Evergreen Cemetery PDF Print E-mail
Written by Keith Rhoades   
Sunday, 25 February 2007

I know that this probably seems like a very odd and macabre “Trip of the Week”.  But with my love of history and social justice both areas could be fulfilled with a trip to this cemetery.   Evergreen Cemetery is the oldest cemetery in the City of Los Angeles.

Evergreen Cemetery was founded and developed by a private development company after many months of disagreement by the City Council. The argument was whether a private company had the right to engage in the business of Burials. After all the controversy had settled, the City Council agreed and allowed the private development company to engage in the business of Burials and to create a cemetery.

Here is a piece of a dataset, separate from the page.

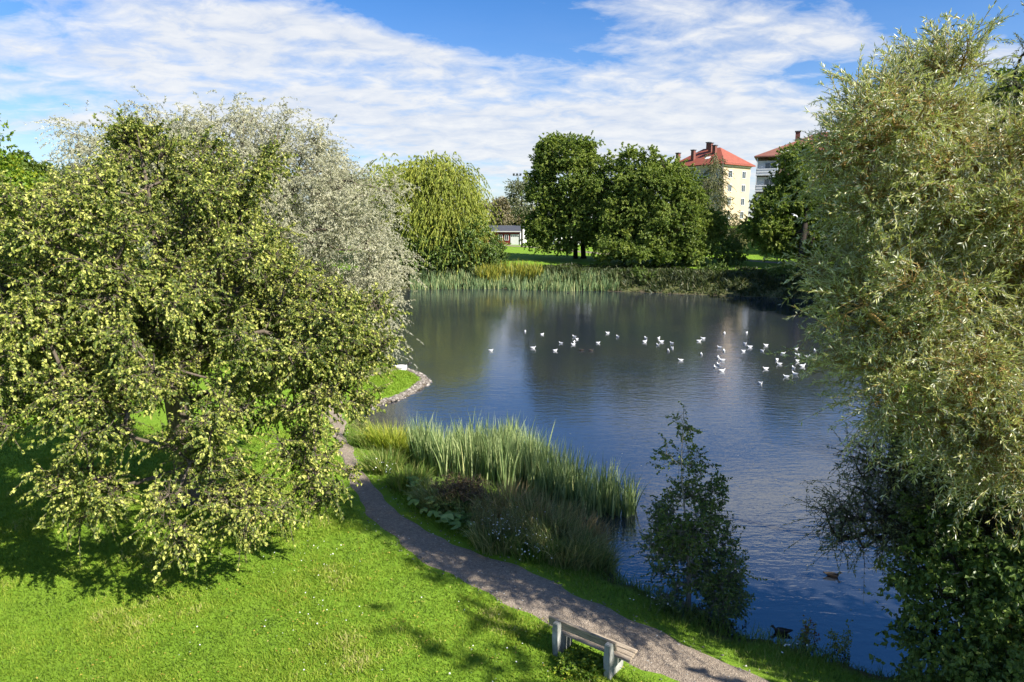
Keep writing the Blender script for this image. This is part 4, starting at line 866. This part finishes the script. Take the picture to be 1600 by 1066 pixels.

Thus on August 23, 1877, Evergreen Cemetery was established.


Within the cemetery, you will find an ethnicity that is as colorful as any that can be found. From pioneering Families such as the Hollenbecks, the Workmans, the Lankershims and the Van Nuyses, to such notable individuals as Eddie "Rochester" Anderson (Jack Benny Program), Matthew "Stymie" Beard, Jr. (Little Rascals), Los Angeles Councilman Gilbert W. Lindsay, to families that bear Armenian, Asian, Black, Anglo and Hispanic surnames. In addition are the first librarian of Los Angeles, Banning, the first African American Aviator, and “Biddy” Mason, a former slave who was the first African American woman to own land in Los Angeles.
This wonderful diversity of people who have helped in the raising of this great city, are laid to rest among the Pines and the Palms, the Willow and the Wisteria, all in the City that is Los Angeles. Some of the ethnic groups to have burials within our Cemetery were the early Russian-Armenians who settled in Los Angeles just after World War I. They brought with them the tradition of pictures on the grave markers, which is just one of the many different ways cultures contribute in some fashion or form to our society, eventually bringing us all closer together in a World not so far apart.

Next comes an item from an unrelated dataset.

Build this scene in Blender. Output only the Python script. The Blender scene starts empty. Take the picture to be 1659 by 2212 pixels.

In another part of Evergreen Cemetery is the final resting place for many Nisei-Second Generation Japanese Americans who died in the Pacific, in Italy during World War II, and the Korean Conflict. And among these valiant soldiers lie Sadao Munemori, the first Japanese American Soldier to receive the Congressional Medal of Honor.


In another section of the Cemetery, you will find a small set of graves in which are interred veterans of the Civil War. Sometimes just a name or a date, a rank or company division, or just a name and State, is all that provides a simple tribute to those who participated in the making of this Country.

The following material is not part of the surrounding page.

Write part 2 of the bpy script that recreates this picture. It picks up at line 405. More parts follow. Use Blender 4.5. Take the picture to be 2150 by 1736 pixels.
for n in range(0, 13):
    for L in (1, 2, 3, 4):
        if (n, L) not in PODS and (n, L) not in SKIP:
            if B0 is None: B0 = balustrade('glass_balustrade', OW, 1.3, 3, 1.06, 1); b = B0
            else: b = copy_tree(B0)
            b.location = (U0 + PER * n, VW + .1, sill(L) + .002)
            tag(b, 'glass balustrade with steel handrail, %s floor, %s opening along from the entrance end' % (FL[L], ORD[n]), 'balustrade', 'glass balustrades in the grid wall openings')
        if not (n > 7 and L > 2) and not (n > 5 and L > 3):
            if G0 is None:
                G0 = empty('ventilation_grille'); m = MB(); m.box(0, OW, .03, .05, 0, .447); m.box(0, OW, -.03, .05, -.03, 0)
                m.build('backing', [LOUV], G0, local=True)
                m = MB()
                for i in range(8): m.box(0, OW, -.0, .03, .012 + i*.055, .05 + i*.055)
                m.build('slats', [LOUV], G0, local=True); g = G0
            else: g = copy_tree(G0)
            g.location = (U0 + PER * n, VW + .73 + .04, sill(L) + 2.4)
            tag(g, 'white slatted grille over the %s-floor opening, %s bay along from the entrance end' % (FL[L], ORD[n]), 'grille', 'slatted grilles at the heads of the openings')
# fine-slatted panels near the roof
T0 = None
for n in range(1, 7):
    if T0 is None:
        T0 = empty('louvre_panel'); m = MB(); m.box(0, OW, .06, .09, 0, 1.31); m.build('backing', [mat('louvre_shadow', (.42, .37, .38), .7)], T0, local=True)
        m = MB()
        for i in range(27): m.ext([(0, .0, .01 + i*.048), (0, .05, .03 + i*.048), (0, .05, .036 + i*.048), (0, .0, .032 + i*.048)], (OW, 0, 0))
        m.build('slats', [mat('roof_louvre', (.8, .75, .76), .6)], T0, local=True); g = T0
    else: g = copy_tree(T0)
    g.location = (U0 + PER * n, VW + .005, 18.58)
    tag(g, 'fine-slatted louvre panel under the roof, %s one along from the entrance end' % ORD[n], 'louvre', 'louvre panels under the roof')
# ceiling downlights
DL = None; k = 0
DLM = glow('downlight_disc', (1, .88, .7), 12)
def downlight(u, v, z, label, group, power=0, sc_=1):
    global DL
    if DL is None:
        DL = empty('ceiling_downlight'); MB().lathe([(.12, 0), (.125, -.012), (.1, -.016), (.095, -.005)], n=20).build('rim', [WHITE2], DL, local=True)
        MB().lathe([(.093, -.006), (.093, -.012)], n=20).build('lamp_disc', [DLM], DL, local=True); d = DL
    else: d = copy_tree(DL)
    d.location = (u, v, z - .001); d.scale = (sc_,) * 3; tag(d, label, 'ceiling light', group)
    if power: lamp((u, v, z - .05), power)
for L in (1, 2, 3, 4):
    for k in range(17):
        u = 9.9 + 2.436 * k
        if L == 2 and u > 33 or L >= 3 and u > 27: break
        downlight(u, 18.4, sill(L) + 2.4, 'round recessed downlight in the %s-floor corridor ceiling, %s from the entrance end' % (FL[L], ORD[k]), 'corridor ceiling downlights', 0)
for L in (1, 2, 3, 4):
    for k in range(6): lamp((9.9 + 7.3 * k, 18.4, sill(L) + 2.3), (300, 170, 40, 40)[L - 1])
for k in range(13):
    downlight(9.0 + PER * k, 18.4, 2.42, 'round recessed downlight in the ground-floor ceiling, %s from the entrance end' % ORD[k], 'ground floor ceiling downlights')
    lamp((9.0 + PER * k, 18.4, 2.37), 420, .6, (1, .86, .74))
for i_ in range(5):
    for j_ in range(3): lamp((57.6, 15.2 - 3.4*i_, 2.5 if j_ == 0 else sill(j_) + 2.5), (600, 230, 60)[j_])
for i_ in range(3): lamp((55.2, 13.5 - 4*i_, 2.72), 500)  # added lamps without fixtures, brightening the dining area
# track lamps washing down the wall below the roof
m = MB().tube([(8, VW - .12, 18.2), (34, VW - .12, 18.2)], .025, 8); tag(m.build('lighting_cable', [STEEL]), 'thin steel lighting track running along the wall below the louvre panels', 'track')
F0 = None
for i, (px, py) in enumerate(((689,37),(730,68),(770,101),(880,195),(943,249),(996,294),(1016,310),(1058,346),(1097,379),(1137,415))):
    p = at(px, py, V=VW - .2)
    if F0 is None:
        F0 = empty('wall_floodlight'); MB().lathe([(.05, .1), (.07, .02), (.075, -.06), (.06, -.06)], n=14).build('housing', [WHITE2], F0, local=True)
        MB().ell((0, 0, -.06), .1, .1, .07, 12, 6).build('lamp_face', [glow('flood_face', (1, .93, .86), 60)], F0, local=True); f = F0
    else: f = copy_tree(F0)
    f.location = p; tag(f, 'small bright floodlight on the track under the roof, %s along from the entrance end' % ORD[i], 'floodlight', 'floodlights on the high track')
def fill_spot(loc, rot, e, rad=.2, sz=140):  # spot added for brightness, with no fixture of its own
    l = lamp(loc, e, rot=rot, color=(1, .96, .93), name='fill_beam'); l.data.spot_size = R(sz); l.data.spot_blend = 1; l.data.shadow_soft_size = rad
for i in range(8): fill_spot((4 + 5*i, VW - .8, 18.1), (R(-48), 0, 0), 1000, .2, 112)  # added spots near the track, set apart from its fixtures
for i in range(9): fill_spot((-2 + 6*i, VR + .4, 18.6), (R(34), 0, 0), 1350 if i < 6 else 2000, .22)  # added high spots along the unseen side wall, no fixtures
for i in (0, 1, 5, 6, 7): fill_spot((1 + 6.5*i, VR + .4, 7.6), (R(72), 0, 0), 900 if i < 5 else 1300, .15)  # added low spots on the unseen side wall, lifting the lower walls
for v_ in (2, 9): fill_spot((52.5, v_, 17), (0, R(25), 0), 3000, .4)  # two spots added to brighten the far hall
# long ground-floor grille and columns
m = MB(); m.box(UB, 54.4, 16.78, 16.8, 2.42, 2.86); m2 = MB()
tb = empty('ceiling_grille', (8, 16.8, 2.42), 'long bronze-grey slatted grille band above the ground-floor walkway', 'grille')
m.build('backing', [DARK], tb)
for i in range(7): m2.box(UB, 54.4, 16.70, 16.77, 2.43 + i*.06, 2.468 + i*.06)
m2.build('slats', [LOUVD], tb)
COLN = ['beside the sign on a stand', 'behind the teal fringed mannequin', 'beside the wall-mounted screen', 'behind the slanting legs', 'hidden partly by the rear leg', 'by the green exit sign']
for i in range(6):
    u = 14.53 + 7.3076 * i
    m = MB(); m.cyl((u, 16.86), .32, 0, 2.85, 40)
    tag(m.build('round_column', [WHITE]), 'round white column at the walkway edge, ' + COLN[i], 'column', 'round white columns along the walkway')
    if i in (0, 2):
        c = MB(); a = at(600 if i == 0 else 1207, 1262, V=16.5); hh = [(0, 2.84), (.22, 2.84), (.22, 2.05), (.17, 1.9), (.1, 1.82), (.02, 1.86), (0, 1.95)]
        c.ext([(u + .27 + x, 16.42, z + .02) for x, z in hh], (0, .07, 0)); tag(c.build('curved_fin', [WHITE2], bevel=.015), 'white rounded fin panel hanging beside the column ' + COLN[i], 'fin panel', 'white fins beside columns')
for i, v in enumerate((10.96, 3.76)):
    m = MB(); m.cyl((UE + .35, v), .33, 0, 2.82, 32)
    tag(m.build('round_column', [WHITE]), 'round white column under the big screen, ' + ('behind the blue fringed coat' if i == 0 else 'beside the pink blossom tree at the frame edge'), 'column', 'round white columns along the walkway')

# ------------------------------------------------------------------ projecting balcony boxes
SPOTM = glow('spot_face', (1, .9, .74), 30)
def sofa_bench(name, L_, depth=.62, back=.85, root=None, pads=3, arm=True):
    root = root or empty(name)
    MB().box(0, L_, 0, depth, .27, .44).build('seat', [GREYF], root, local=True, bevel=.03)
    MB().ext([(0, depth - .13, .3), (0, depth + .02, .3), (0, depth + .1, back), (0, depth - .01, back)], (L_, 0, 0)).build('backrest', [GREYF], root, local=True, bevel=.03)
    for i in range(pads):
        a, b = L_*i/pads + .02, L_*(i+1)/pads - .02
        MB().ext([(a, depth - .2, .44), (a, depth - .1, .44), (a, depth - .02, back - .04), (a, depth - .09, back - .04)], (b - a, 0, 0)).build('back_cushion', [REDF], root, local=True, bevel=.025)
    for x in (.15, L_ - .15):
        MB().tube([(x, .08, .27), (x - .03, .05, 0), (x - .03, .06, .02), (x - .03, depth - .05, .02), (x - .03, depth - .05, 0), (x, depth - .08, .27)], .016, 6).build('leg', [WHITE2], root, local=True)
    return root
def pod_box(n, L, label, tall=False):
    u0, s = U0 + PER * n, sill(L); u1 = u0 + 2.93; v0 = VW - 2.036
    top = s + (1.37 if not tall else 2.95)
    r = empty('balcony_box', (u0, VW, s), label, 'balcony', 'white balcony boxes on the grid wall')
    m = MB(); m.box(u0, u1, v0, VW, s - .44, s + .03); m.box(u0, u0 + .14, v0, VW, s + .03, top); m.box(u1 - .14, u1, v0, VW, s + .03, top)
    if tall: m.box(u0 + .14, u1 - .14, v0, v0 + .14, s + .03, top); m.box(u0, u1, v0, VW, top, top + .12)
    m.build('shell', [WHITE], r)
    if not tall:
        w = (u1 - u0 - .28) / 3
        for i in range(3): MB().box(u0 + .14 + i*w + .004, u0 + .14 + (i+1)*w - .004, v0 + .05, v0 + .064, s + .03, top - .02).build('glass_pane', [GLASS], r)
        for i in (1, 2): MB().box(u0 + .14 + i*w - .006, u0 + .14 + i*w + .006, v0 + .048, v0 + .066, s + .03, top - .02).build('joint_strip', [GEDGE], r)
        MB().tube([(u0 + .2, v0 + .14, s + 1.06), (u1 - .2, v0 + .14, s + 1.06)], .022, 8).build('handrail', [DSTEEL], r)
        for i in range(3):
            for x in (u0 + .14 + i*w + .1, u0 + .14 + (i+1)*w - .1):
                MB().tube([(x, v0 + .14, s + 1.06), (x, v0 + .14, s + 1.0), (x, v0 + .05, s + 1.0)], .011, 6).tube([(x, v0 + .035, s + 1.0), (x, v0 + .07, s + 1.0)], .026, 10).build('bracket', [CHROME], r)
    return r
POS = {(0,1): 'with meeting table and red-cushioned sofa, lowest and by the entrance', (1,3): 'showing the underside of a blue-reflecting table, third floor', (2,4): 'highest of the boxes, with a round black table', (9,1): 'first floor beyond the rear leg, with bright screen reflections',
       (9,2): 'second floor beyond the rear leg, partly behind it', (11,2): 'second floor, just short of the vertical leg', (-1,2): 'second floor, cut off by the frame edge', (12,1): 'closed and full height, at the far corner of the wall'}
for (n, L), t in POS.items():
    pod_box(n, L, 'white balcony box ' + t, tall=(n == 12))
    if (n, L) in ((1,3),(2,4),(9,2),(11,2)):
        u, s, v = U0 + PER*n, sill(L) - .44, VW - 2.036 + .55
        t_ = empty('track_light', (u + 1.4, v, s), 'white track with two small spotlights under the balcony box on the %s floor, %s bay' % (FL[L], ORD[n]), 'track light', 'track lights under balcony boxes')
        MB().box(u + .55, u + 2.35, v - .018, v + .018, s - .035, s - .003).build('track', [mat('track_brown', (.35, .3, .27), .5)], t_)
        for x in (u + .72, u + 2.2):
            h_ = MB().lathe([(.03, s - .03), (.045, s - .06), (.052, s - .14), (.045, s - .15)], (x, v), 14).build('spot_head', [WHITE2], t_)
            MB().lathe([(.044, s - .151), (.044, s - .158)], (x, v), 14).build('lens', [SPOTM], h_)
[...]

On the Lorena Street side of the Cemetery, you will find an old Chinese Shrine built in 1888. This Shrine was used for the burning of clothes, paper money and incense for the purpose of insuring the decedent had plenty of these items in the next world. To this date, this custom is still practiced by many Chinese as part of the Funeral ritual.
The City of Los Angeles, through the efforts of the Chinese Historical Society have designated this Shrine a Historical Cultural Monument.


Yet still in another part of this Cemetery, you will find the Pacific Coast Showmen's Association and the Women's Auxiliary. This section was founded and dedicated by the Circus and Carnival troupe in 1922, for their members and spouses.


As you walk through the Park, you are walking through Culture and Tradition. You are walking among Men and Women who have built our City. Truly, this is a treasured capsule of time. Thank you for visiting with us! We sincerely hope this has been a small inspiration for you and we hope you will visit us again!


As interesting as all of this rich diversity and history is, my main reason for visiting this cemetery was because it is Los Angeles’ Potters Grave… the final resting place for the city's lost and forgotten. It's a small graveyard of mostly unmarked plots. There are no headstones here and few visitors. Buried here are peple who have no known next of kin or whose next of kin cannot or will not make funeral arrangment for them.  Among them are newborns, elderly, immigrants,  homeless, and even some John and Jane Does, bodies that were never identified.
In speaking with the caretaker, anywhere between 1600 and 2000 unknown, poor, or homeless people are cremated each year and stored at the cemetery in urns for four years.  They are held for four years in case someone wants to claim their ashes.  After four years, all the people cremated that year are buried in a mass grave in December.  Each urn contains a plastic bag of ashes and the only individual item included in this mass burial is a tag marked with an identification number assigned to the body.

After the ashes are buried a small plaque with the “year” is placed on top of the mass burial grave.  Thousands of dead men and women are marked only by small plaques displaying the year they died.
I couldn’t help but leave the cemetery feeling haunted.  Haunted knowing that literally 1000’s of souls are buried there each year.  Each one an individual that was at one time a  child, perhaps a family, he/she had hopes and dreams and in the end ended up lost and nameless in death.